L’obiettivo dichiarato da Bruxelles è quello di fare dell’Ue il “leader mondiale dell’economia circolare entro il 2030” e di portare il tasso di uso circolare delle risorse al 24%. Facendo in modo cioè che quasi un quarto della materia consumata dall’industria europea provenga dai rifiuti. E che quindi non debba essere più estratta in natura né tanto meno acquistata sui mercati internazionali, spesso da fornitori sempre meno affidabili. Il percorso, però, è tutto in salita. Secondo la European Environment Agency, anche se calata del 4,5% su base annua, nel 2023 l’impronta materiale di ogni cittadino Ue, ovvero il consumo medio di risorse naturali necessarie a produrre beni e servizi, ammontava a 14,1 tonnellate, mentre il tasso di utilizzo circolare di materia, ovvero la sostituzione di risorse riciclate a quelle vergini, era fermo all’11,8%. Meno della metà del nuovo obiettivo europeo.
L’Italia, storicamente povera di materie prime naturali e per questo forte di una consolidata tradizione di riciclo industriale, può vantare un tasso di uso circolare delle risorse del 20,8%, che almeno in teoria la vede proiettata verso il target Ue al 2030. A trainare la corsa sono comparti industriali d’eccellenza, come quelli siderurgico e cartario – entrambi al vertice in Europa per consumo di materia riciclata – ma anche filiere virtuose come quella del packaging e del riciclo organico. Ma anche dalle nostre parti non mancano le ombre. Secondo il dossier ‘L’Italia che ricicla’ curato da Ref per Assoambiente, infatti, se il valore aggiunto del settore si attesta al 2,5% del PIL, al di sopra della media europea del 2,1% e delle altre maggiori economie europee, il dato sugli investimenti, pari allo 0,7% del PIL, la colloca al di sotto della media europea e dei maggiori Paesi, come Francia (0,8%) e Germania (0,9%). Una frenata con ripercussioni anche sul piano occupazionale, con l’Italia che continua a detenere il primato per numero di occupati – circa 613 mila i lavoratori a tempo indeterminato nei settori del riciclo, riparazione, riutilizzo – ma perde oltre 30 mila posti di lavoro rispetto al 2020. Unica diminuzione tra le principali economie Ue.
Tanto a livello europeo quanto a livello nazionale, insomma, serve un cambio di passo.
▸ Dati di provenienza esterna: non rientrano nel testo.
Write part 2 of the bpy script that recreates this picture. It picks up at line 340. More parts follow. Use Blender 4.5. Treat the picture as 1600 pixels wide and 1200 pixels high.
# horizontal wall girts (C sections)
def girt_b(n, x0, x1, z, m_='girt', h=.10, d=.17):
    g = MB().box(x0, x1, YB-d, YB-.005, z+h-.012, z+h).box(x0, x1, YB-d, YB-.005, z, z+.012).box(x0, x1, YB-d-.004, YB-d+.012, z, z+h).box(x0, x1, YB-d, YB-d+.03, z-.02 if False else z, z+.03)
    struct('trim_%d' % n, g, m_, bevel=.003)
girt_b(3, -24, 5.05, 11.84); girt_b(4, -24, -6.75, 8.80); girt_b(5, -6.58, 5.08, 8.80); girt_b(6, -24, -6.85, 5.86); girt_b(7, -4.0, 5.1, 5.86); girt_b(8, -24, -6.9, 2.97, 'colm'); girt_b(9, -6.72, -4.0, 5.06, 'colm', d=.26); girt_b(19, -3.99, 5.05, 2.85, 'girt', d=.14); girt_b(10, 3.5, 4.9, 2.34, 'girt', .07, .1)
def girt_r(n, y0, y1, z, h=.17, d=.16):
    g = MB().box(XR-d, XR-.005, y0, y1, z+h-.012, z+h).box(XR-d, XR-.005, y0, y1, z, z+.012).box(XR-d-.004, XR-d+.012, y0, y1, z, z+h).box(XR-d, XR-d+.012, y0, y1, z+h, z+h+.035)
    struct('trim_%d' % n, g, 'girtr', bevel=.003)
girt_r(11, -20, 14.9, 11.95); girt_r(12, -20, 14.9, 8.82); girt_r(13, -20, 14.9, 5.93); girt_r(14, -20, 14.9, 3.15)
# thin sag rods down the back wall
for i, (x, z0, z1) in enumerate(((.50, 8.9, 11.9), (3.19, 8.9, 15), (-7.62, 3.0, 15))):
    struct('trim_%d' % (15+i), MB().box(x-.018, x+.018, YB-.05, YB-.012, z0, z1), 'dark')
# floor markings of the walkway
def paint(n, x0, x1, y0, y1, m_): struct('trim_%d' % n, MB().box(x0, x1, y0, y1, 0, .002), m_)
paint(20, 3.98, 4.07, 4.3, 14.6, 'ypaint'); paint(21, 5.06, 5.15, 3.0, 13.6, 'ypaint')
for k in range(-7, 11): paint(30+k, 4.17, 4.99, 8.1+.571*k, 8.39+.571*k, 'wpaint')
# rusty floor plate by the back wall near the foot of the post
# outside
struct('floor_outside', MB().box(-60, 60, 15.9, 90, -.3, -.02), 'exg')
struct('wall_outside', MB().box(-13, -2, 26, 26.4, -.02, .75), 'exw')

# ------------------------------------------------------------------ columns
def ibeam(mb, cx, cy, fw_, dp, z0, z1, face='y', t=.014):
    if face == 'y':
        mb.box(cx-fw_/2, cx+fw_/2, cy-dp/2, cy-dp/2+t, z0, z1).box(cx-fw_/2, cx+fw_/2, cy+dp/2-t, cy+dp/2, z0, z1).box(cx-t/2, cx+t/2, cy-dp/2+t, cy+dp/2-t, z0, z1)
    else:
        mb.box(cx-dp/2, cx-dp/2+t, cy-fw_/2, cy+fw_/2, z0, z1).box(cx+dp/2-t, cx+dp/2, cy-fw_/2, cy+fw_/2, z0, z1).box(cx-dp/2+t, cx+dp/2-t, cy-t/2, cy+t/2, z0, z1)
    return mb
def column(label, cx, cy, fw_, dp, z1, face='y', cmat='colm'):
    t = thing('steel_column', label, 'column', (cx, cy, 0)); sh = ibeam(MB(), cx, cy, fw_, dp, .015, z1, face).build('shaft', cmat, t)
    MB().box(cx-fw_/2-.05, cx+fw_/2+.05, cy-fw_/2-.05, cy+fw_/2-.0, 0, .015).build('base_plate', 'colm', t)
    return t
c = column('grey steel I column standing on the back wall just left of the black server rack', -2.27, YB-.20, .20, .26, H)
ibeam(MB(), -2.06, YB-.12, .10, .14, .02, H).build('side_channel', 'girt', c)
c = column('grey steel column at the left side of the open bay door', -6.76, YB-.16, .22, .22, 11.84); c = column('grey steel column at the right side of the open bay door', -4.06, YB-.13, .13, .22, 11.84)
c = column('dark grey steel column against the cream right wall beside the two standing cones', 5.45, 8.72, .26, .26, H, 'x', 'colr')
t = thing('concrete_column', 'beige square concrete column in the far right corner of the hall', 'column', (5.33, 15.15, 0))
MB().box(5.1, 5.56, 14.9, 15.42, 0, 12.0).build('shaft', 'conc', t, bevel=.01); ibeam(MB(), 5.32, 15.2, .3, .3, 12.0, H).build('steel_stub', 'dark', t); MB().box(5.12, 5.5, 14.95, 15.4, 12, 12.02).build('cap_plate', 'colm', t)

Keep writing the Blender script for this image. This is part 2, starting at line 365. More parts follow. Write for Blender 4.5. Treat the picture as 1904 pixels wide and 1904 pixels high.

Che parta soprattutto dal rilancio della domanda di materia riciclata e dal superamento del gap di prezzo che in molti casi continua a rendere più conveniente il consumo di risorse vergini. Nell’attesa di conoscere il Circular Economy Act dell’Ue, sia a livello nazionale che europeo gli operatori della gestione dei rifiuti e del riciclo chiedono per questo l’attivazione di meccanismi di incentivazione basati sui benefici energetici e climatici determinati dall’utilizzo di risorse riciclate. Benefici che oggi, invece, non determinano un vantaggio economico né per chi produce materia riciclata né per chi la utilizza. Eppure, secondo uno studio condotto da ENEA e Utilitalia, nel caso del cartone, filiera simbolo dell’economia circolare ‘made in Italy’, il risparmio di energia misurato dalla ricerca equivale a 0,25 tonnellate di petrolio equivalente per tonnellata di materia prima secondaria utilizzata, per il vetro 0.58 TEP/t, per il PET (il polimero della plastica delle bottiglie di acqua minerale) 1,11 TEP/t, per l’acciaio 2,86 TEP/t, risparmio energetico che può essere espresso anche come emissioni climalteranti evitate.